Give an exact transcription of every line, dropping the images.
··· RECORDS SUPPLIED ···
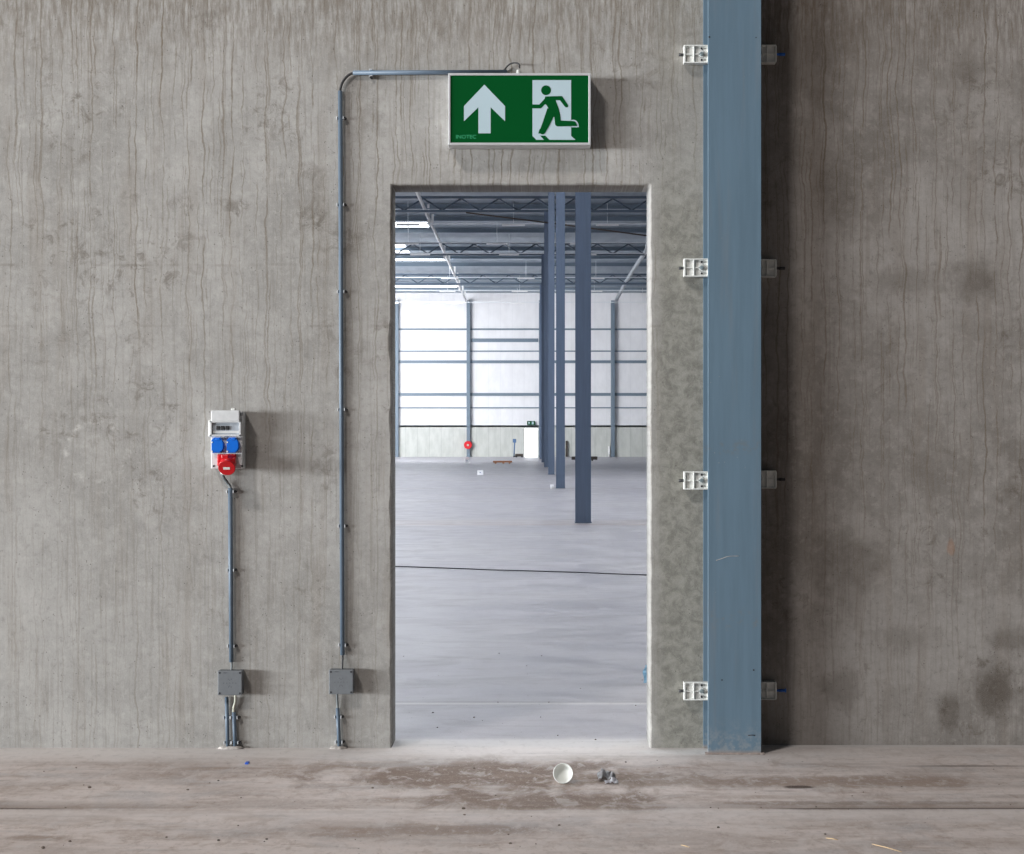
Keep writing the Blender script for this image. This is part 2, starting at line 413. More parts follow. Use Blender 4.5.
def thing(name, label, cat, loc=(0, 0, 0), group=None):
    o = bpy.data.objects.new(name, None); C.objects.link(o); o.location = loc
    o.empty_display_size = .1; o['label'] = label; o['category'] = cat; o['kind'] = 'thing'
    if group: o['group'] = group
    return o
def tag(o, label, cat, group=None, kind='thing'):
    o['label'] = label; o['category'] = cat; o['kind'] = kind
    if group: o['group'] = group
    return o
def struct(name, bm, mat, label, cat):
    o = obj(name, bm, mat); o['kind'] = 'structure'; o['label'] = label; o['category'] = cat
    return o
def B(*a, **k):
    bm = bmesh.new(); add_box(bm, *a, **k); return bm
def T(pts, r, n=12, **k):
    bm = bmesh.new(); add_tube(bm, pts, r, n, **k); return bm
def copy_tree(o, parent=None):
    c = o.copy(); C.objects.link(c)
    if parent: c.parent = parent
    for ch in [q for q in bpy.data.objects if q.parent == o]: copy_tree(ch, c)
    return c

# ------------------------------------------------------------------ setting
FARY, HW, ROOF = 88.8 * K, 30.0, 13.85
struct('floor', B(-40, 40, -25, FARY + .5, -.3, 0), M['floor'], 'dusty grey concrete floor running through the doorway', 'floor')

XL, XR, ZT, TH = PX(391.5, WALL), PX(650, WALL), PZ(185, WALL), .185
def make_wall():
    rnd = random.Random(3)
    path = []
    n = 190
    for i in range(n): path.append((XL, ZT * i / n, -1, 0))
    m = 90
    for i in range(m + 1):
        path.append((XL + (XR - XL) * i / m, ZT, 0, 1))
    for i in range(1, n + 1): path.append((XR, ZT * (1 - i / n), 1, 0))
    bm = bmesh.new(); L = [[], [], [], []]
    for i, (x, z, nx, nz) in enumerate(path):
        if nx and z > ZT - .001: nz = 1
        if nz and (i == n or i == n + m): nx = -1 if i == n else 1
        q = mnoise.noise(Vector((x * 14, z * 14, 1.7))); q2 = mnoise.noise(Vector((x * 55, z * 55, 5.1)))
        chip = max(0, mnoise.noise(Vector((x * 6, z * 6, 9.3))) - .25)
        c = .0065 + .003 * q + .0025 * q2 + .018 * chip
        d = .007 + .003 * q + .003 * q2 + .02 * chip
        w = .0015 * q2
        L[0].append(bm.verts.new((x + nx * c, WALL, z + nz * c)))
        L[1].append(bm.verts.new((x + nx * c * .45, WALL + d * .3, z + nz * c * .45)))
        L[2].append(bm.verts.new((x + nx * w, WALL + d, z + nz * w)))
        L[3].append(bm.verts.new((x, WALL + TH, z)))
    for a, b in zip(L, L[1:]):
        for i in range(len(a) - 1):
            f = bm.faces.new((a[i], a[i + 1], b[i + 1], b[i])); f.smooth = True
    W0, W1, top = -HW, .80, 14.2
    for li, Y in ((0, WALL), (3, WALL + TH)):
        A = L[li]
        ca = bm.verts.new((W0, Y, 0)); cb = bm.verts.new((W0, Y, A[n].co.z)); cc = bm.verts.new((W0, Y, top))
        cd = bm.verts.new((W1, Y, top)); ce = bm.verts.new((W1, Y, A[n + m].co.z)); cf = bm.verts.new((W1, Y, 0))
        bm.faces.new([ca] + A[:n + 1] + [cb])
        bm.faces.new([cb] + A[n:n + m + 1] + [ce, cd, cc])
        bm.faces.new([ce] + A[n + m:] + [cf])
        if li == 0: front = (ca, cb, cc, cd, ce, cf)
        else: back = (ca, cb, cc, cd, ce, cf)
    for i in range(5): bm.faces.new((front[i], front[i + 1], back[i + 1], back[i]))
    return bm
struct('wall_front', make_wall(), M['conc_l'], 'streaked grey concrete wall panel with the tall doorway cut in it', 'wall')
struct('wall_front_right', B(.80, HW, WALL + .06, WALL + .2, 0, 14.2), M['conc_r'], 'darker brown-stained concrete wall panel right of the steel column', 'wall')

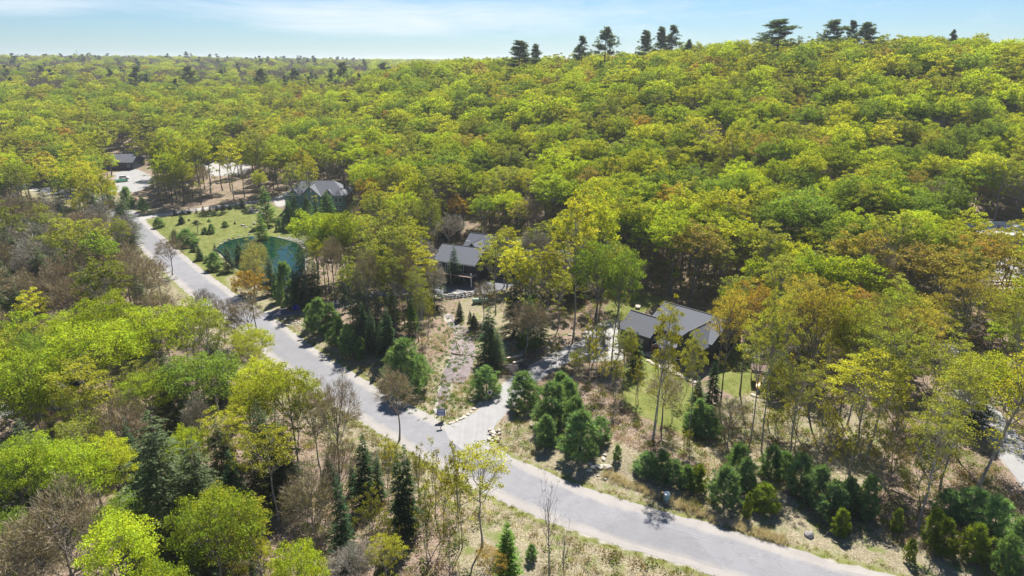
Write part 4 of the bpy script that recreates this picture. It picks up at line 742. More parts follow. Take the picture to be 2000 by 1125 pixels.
···
REPLY TO THE EXERCISE =
Keep writing the Blender script for this image. This is part 2, starting at line 413. More parts follow. Use Blender 4.5.
def thing(name, label, cat, loc=(0, 0, 0), group=None):
    o = bpy.data.objects.new(name, None); C.objects.link(o); o.location = loc
    o.empty_display_size = .1; o['label'] = label; o['category'] = cat; o['kind'] = 'thing'
    if group: o['group'] = group
    return o
def tag(o, label, cat, group=None, kind='thing'):
    o['label'] = label; o['category'] = cat; o['kind'] = kind
    if group: o['group'] = group
    return o
def struct(name, bm, mat, label, cat):
    o = obj(name, bm, mat); o['kind'] = 'structure'; o['label'] = label; o['category'] = cat
    return o
def B(*a, **k):
    bm = bmesh.new(); add_box(bm, *a, **k); return bm
def T(pts, r, n=12, **k):
    bm = bmesh.new(); add_tube(bm, pts, r, n, **k); return bm
def copy_tree(o, parent=None):
    c = o.copy(); C.objects.link(c)
    if parent: c.parent = parent
    for ch in [q for q in bpy.data.objects if q.parent == o]: copy_tree(ch, c)
    return c

# ------------------------------------------------------------------ setting
FARY, HW, ROOF = 88.8 * K, 30.0, 13.85
struct('floor', B(-40, 40, -25, FARY + .5, -.3, 0), M['floor'], 'dusty grey concrete floor running through the doorway', 'floor')

XL, XR, ZT, TH = PX(391.5, WALL), PX(650, WALL), PZ(185, WALL), .185
def make_wall():
    rnd = random.Random(3)
    path = []
    n = 190
    for i in range(n): path.append((XL, ZT * i / n, -1, 0))
    m = 90
    for i in range(m + 1):
        path.append((XL + (XR - XL) * i / m, ZT, 0, 1))
    for i in range(1, n + 1): path.append((XR, ZT * (1 - i / n), 1, 0))
    bm = bmesh.new(); L = [[], [], [], []]
    for i, (x, z, nx, nz) in enumerate(path):
        if nx and z > ZT - .001: nz = 1
        if nz and (i == n or i == n + m): nx = -1 if i == n else 1
        q = mnoise.noise(Vector((x * 14, z * 14, 1.7))); q2 = mnoise.noise(Vector((x * 55, z * 55, 5.1)))
        chip = max(0, mnoise.noise(Vector((x * 6, z * 6, 9.3))) - .25)
        c = .0065 + .003 * q + .0025 * q2 + .018 * chip
        d = .007 + .003 * q + .003 * q2 + .02 * chip
        w = .0015 * q2
        L[0].append(bm.verts.new((x + nx * c, WALL, z + nz * c)))
        L[1].append(bm.verts.new((x + nx * c * .45, WALL + d * .3, z + nz * c * .45)))
        L[2].append(bm.verts.new((x + nx * w, WALL + d, z + nz * w)))
        L[3].append(bm.verts.new((x, WALL + TH, z)))
    for a, b in zip(L, L[1:]):
        for i in range(len(a) - 1):
            f = bm.faces.new((a[i], a[i + 1], b[i + 1], b[i])); f.smooth = True
    W0, W1, top = -HW, .80, 14.2
    for li, Y in ((0, WALL), (3, WALL + TH)):
        A = L[li]
        ca = bm.verts.new((W0, Y, 0)); cb = bm.verts.new((W0, Y, A[n].co.z)); cc = bm.verts.new((W0, Y, top))
        cd = bm.verts.new((W1, Y, top)); ce = bm.verts.new((W1, Y, A[n + m].co.z)); cf = bm.verts.new((W1, Y, 0))
        bm.faces.new([ca] + A[:n + 1] + [cb])
        bm.faces.new([cb] + A[n:n + m + 1] + [ce, cd, cc])
        bm.faces.new([ce] + A[n + m:] + [cf])
        if li == 0: front = (ca, cb, cc, cd, ce, cf)
        else: back = (ca, cb, cc, cd, ce, cf)
    for i in range(5): bm.faces.new((front[i], front[i + 1], back[i + 1], back[i]))
    return bm
struct('wall_front', make_wall(), M['conc_l'], 'streaked grey concrete wall panel with the tall doorway cut in it', 'wall')
struct('wall_front_right', B(.80, HW, WALL + .06, WALL + .2, 0, 14.2), M['conc_r'], 'darker brown-stained concrete wall panel right of the steel column', 'wall')

Write part 4 of the bpy script that recreates this picture. It picks up at line 742. More parts follow. Take the picture to be 2000 by 1125 pixels.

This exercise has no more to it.